I had to leave before the list was announced because the programme started behind schedule. But there were no surprises as Egypt’s duo of Amir Zaki and Mohammed Aboutrika as well as Togo’s Sheyi Emmanuel Adebayour were short-listed while Ghana’s Michael Essien and Ivory Coast’s Didier Drogba dropped out of the race. Now the countdown has begun for the final selection in Lagos next month.
If all the signals I’m getting so far are anything to go by, Aboutrika will emerge as the first Africa-based African Football of the Year since Morocco’s Mohammed Timoumi, playing for FAR Rabat, won it 24 years ago in 1985.

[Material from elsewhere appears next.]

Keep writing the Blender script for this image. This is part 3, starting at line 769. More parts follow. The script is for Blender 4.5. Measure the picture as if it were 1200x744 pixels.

In the intervening years, the prize has been won consistently by players based outside of the continent, particularly Europe. Doutless, Aboutrika, winner of the Africa Cup of Nations with Egypt and winner of the CAF Champions League with Al-Ahly both in 2008 will be a deserving winner indeed.
If the prize winner is predictable, not so the award ceremony itself. In the past few years, the event has been dogged by controversy as the organizers turned it into a virtual political rally of sorts. I hope that will not be the case this year in Lagos and I hope my friends Globacom are reading this.
I understand that Globacom has commercial interests for sponsoring the Glo CAF awards which are promoted by the recognitions given to politicians. But surely, we can have a fine balance without distorting the sporting character of the event.
Meanwhile, the last edition held in Togo was quite thrilling in the area of entertainment and I still want to thank Globacom for sponsoring me to Lome for what was indeed an enthralling night. I look forward to an equally entertaining occasion in Lagos, offering a good mix of fun and football while cutting back heavily on the politics!